* **STATED GOAL**: Print all of the data exactly as written.

* **GIVEN DATA**:

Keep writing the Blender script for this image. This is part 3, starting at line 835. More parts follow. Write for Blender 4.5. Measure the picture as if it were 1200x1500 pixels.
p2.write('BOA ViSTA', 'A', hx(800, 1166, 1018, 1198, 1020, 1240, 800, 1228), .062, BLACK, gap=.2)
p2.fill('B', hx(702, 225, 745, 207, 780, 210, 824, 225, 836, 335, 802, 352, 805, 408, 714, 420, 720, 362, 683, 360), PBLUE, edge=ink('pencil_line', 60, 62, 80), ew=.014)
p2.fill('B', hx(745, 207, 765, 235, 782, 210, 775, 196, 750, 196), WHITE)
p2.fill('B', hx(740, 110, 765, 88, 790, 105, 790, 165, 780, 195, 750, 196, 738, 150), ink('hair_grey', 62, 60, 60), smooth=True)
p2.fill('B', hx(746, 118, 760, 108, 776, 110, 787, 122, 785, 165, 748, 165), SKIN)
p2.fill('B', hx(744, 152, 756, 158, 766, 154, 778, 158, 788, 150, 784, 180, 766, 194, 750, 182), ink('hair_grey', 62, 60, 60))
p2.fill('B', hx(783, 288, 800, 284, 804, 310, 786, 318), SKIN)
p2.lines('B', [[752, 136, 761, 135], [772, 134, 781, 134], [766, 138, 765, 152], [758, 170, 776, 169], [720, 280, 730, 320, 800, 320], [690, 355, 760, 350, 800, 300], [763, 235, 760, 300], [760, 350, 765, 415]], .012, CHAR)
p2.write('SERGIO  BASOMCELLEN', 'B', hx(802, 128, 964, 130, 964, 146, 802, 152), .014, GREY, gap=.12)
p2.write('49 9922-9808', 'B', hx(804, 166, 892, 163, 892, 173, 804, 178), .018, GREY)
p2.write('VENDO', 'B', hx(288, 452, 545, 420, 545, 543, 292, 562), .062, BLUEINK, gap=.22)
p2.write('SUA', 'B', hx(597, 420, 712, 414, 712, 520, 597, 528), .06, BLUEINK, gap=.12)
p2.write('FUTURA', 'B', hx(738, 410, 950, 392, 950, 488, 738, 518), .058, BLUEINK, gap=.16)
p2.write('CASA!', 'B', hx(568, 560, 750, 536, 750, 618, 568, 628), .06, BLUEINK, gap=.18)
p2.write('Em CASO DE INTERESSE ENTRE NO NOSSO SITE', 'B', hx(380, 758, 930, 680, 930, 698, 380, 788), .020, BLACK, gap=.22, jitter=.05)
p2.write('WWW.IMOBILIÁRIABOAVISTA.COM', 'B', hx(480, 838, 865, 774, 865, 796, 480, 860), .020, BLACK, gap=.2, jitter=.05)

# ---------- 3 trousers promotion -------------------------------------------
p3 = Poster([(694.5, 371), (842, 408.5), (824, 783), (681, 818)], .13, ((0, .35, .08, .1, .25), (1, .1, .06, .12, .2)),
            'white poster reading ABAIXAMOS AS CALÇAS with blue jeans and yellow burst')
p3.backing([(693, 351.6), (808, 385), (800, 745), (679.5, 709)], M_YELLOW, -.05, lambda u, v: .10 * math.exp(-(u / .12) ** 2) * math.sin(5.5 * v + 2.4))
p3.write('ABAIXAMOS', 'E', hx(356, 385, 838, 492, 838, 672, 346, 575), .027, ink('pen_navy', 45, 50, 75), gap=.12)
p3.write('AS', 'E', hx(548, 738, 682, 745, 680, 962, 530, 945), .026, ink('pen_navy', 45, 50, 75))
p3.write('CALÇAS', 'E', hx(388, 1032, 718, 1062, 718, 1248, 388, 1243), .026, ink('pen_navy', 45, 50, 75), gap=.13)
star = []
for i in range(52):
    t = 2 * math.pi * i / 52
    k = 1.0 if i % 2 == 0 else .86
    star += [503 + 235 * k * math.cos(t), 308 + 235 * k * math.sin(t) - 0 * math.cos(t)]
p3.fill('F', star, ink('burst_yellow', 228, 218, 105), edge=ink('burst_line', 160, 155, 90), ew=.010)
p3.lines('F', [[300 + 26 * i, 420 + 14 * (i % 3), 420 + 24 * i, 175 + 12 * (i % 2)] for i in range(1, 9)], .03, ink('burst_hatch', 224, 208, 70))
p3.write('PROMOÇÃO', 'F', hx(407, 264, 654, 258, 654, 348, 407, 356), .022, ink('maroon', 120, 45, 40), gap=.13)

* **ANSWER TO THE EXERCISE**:
Keep writing the Blender script for this image. This is part 3, starting at line 835. More parts follow. Write for Blender 4.5. Measure the picture as if it were 1200x1500 pixels.
p2.write('BOA ViSTA', 'A', hx(800, 1166, 1018, 1198, 1020, 1240, 800, 1228), .062, BLACK, gap=.2)
p2.fill('B', hx(702, 225, 745, 207, 780, 210, 824, 225, 836, 335, 802, 352, 805, 408, 714, 420, 720, 362, 683, 360), PBLUE, edge=ink('pencil_line', 60, 62, 80), ew=.014)
p2.fill('B', hx(745, 207, 765, 235, 782, 210, 775, 196, 750, 196), WHITE)
p2.fill('B', hx(740, 110, 765, 88, 790, 105, 790, 165, 780, 195, 750, 196, 738, 150), ink('hair_grey', 62, 60, 60), smooth=True)
p2.fill('B', hx(746, 118, 760, 108, 776, 110, 787, 122, 785, 165, 748, 165), SKIN)
p2.fill('B', hx(744, 152, 756, 158, 766, 154, 778, 158, 788, 150, 784, 180, 766, 194, 750, 182), ink('hair_grey', 62, 60, 60))
p2.fill('B', hx(783, 288, 800, 284, 804, 310, 786, 318), SKIN)
p2.lines('B', [[752, 136, 761, 135], [772, 134, 781, 134], [766, 138, 765, 152], [758, 170, 776, 169], [720, 280, 730, 320, 800, 320], [690, 355, 760, 350, 800, 300], [763, 235, 760, 300], [760, 350, 765, 415]], .012, CHAR)
p2.write('SERGIO  BASOMCELLEN', 'B', hx(802, 128, 964, 130, 964, 146, 802, 152), .014, GREY, gap=.12)
p2.write('49 9922-9808', 'B', hx(804, 166, 892, 163, 892, 173, 804, 178), .018, GREY)
p2.write('VENDO', 'B', hx(288, 452, 545, 420, 545, 543, 292, 562), .062, BLUEINK, gap=.22)
p2.write('SUA', 'B', hx(597, 420, 712, 414, 712, 520, 597, 528), .06, BLUEINK, gap=.12)
p2.write('FUTURA', 'B', hx(738, 410, 950, 392, 950, 488, 738, 518), .058, BLUEINK, gap=.16)
p2.write('CASA!', 'B', hx(568, 560, 750, 536, 750, 618, 568, 628), .06, BLUEINK, gap=.18)
p2.write('Em CASO DE INTERESSE ENTRE NO NOSSO SITE', 'B', hx(380, 758, 930, 680, 930, 698, 380, 788), .020, BLACK, gap=.22, jitter=.05)
p2.write('WWW.IMOBILIÁRIABOAVISTA.COM', 'B', hx(480, 838, 865, 774, 865, 796, 480, 860), .020, BLACK, gap=.2, jitter=.05)

# ---------- 3 trousers promotion -------------------------------------------
p3 = Poster([(694.5, 371), (842, 408.5), (824, 783), (681, 818)], .13, ((0, .35, .08, .1, .25), (1, .1, .06, .12, .2)),
            'white poster reading ABAIXAMOS AS CALÇAS with blue jeans and yellow burst')
p3.backing([(693, 351.6), (808, 385), (800, 745), (679.5, 709)], M_YELLOW, -.05, lambda u, v: .10 * math.exp(-(u / .12) ** 2) * math.sin(5.5 * v + 2.4))
p3.write('ABAIXAMOS', 'E', hx(356, 385, 838, 492, 838, 672, 346, 575), .027, ink('pen_navy', 45, 50, 75), gap=.12)
p3.write('AS', 'E', hx(548, 738, 682, 745, 680, 962, 530, 945), .026, ink('pen_navy', 45, 50, 75))
p3.write('CALÇAS', 'E', hx(388, 1032, 718, 1062, 718, 1248, 388, 1243), .026, ink('pen_navy', 45, 50, 75), gap=.13)
star = []
for i in range(52):
    t = 2 * math.pi * i / 52
    k = 1.0 if i % 2 == 0 else .86
    star += [503 + 235 * k * math.cos(t), 308 + 235 * k * math.sin(t) - 0 * math.cos(t)]
p3.fill('F', star, ink('burst_yellow', 228, 218, 105), edge=ink('burst_line', 160, 155, 90), ew=.010)
p3.lines('F', [[300 + 26 * i, 420 + 14 * (i % 3), 420 + 24 * i, 175 + 12 * (i % 2)] for i in range(1, 9)], .03, ink('burst_hatch', 224, 208, 70))
p3.write('PROMOÇÃO', 'F', hx(407, 264, 654, 258, 654, 348, 407, 356), .022, ink('maroon', 120, 45, 40), gap=.13)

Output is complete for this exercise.